O risco de superaquecimento parece por ora domado, mas o fundo aponta riscos no mercado imobiliário.
O crédito no Brasil aumentou muito rápido. É importante se manter vigilante para poder lidar com as implicações na estabilidade financeira que isso pode ter, pois nós sabemos que as taxas mais altas de crédito hoje são normalmente associadas a maior inadimplência. As autoridades precisam manter isso sob escrutínio.

O sr. ressalta a necessidade de reforma do sistema financeiro global. O que falta?
Nos últimos anos, foi feito um grande trabalho na frente regulatória. Há ainda duas coisas essenciais: completar a agenda de políticas e implementá-las. É preciso finalizar a reforma do mercado de derivativos e [resolver] o tratamento das chamadas instituições sistemicamente importantes - "grandes demais para falhar".

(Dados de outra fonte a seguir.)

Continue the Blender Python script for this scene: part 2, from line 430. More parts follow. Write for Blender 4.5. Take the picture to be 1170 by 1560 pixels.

Caso o cenário piore, estamos mais preparados?
Os bancos melhoraram sua posição de capital, então estariam mais preparados do que há três anos. Por outro lado, agora começaríamos, ao menos nas economias avançadas, com desemprego maior e com margem de manobra bem mais restrita.

Para a barreira anticrise, US$ 400 bilhões bastam?
Isso está em debate. As circunstâncias parecem um pouco melhores, talvez levem a repensarmos o valor. Mas não vamos nos enganar -a quantidade necessária ainda é grande, porque os riscos permanecem altos.